Dance: Last Poets, Dana Bryant, Lemn Sissay Barbican Hall, London

Regularly namechecked by any rap crew worth its Spike Lee video, the Last Poets were indeed seminal in marrying a militant black consciousness to drums whose angry rhythms still echo today. Encouraging their mainstream counterparts Stevie Wonder and Marvin Gaye to wake up to their black heritage, they were vital in introducing the issue of race into the woodpile of popular music. Without the Last Poets, no hip-hop or rap. Without either of these twin pillars of contemporary black music, no Public Enemy, no Ice Cube, not much dance music and (perhaps less inconceivable, this one) no Normski.
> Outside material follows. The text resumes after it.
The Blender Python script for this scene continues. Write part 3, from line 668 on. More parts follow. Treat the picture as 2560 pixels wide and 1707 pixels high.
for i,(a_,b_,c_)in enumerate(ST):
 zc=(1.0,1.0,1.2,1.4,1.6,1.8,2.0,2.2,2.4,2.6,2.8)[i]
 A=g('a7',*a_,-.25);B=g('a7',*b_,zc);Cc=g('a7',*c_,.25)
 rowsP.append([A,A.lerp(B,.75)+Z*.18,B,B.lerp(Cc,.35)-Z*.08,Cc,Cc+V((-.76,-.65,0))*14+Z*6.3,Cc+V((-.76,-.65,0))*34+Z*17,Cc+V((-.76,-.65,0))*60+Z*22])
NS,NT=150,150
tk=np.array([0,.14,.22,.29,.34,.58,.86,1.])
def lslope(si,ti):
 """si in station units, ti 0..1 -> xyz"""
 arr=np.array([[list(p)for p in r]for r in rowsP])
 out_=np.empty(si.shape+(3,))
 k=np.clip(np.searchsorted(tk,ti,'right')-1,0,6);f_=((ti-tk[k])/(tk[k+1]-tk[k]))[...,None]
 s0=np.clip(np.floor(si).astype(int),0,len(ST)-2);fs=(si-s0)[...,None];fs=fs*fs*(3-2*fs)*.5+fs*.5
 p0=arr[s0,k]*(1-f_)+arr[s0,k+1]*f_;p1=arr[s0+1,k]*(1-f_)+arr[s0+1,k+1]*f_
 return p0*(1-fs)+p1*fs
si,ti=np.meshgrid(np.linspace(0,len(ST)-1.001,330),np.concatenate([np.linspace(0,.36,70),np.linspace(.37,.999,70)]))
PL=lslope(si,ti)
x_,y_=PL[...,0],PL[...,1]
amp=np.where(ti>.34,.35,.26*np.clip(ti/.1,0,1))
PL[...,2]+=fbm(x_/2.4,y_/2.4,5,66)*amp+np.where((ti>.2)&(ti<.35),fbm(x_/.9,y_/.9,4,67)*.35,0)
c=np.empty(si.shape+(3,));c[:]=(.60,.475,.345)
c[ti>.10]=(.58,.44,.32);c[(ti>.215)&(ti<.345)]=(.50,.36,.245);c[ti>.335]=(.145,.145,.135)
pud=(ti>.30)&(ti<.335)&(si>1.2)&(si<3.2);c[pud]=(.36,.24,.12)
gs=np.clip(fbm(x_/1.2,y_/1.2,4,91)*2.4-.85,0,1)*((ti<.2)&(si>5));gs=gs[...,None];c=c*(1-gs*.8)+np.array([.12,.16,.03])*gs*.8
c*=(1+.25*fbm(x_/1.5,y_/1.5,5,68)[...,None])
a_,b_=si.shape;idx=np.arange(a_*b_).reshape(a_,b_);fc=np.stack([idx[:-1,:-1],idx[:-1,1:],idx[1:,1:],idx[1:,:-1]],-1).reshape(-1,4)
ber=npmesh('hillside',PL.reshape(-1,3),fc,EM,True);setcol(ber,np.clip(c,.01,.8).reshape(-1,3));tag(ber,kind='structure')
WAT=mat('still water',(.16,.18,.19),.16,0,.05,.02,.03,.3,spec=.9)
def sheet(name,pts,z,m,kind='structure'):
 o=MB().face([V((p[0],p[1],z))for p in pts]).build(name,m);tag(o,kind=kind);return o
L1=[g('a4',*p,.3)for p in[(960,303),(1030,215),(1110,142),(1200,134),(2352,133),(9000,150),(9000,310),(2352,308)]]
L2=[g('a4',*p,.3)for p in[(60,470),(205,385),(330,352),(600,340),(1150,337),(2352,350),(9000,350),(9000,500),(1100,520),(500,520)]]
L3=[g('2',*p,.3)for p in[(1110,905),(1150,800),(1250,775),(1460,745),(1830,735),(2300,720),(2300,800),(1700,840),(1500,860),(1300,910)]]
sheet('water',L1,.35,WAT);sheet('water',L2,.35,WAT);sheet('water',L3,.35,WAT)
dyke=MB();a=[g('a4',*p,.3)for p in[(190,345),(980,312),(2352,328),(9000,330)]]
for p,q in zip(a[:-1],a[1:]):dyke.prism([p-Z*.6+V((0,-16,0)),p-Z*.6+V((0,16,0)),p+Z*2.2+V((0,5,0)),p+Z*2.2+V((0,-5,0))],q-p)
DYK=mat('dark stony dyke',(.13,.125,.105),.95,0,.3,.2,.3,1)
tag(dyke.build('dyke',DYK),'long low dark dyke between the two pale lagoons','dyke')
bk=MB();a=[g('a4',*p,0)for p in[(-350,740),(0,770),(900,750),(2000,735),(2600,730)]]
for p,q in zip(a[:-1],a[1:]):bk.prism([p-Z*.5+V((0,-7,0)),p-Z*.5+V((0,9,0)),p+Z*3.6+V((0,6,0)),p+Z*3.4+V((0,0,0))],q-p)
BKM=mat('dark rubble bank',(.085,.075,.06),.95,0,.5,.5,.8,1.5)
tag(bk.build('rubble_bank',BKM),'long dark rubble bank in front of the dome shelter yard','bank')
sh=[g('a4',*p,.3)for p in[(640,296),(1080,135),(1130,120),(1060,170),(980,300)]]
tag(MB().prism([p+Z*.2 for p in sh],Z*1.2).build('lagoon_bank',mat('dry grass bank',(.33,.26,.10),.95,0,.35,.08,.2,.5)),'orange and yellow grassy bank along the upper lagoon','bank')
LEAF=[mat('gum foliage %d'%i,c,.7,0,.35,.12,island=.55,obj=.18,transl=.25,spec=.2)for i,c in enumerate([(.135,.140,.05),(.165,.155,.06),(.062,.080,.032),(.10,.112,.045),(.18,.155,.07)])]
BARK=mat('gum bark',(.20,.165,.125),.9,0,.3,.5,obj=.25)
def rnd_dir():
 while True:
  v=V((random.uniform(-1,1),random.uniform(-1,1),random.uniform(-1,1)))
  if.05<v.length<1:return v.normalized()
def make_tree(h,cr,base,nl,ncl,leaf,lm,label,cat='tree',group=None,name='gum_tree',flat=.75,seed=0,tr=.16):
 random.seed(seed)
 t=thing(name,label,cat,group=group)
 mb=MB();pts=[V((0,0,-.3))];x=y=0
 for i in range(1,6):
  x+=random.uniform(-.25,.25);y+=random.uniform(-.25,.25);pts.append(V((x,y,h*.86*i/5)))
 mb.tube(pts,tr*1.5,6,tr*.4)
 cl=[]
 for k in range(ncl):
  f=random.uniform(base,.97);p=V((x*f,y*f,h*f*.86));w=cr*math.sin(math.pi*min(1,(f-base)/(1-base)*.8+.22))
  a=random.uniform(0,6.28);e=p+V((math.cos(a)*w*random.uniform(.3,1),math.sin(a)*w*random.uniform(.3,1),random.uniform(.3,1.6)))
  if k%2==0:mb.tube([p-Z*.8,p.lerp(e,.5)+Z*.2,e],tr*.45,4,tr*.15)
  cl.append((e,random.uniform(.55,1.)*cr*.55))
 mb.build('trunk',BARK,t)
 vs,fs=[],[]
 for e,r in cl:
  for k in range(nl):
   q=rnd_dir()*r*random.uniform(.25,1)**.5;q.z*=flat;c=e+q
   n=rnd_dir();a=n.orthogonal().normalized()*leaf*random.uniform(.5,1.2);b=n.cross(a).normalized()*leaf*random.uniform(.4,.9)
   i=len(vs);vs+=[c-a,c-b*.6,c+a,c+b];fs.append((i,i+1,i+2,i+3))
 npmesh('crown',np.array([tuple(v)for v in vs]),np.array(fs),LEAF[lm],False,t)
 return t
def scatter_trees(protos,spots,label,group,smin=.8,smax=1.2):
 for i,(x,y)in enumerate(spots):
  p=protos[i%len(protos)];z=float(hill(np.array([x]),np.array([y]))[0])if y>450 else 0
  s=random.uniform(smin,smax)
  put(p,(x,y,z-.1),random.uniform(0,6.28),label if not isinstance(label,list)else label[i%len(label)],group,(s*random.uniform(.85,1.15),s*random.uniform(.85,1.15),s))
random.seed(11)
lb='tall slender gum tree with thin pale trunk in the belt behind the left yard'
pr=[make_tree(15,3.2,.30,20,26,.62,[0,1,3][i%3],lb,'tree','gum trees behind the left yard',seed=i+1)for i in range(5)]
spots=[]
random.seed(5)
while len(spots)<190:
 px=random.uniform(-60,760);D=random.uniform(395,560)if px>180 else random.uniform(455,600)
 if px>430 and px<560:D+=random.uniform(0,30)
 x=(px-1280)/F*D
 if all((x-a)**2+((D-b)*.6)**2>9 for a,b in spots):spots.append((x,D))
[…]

Still, it's a pity that we had so little time to savour Lemn Sissay's wry, incisive observations. Wondering when students will "stop asking me about 'the issue of race in modern Britain'," Sissay's hyperactive presence and perky delivery belie his ability to get under the skin of white liberal fears: "I'll either make you laugh or feel guilty." Yet it's hard not to warm to a poet so alert to poetry's racial platitudes: "Don't worry, I won't be rhyming 'Coltrane' with 'pain' at any point tonight."

Over the past few years, Dana Bryant has been contributing what she dubs "spoken-word music" to the work of various soul, rap and jazz luminaries, bringing her rich storytelling talent to bear on the otherwise leaden platitudes of Gangstarr's Guru and the breezy jazz guitar noodlings of Ronnie Jordan.

Easing herself before the mic, Bryant's languid presence recalls nothing so much as one of her own characters: "He was drawn into a gesture the way someone is drawn into a yawn." She may have been the least overtly political poet on stage, but she evokes a pungent sense of identity, spinning out memories of loves and incidents of her Brooklyn childhood. Her cascading, switchback cadences tease out the syncopations of her remembrances into the most literary funk of the evening.

After such polished, sophisticated fare, it was galling to see the Last Poets take to the stage plying the sort of pally shtick last heard in the mouths of yer man Wogan and Jimmy Tarbuck on Pro-Am Golf night. Though their traded raps and declamatory prickliness anticipated hip-hop's "in ya face" attitude and posturing, the Poets' stream of dogmatic paradoxes, which helped the black consciousness movement rhetorically to elbow its way to the centre of political debate in the Sixties, soon palled. Ironically, only with the suitably deranged poem "Madness" did the Poets' seem to achieve dramatic depth as well as ranting breadth.

Alongside Lemn Sissay and Dana Bryant, the grinding contrariness plodding through the Poets' work, old and new, began to look like a failure to acknowledge those who had performed minutes before them but who seemed light years ahead.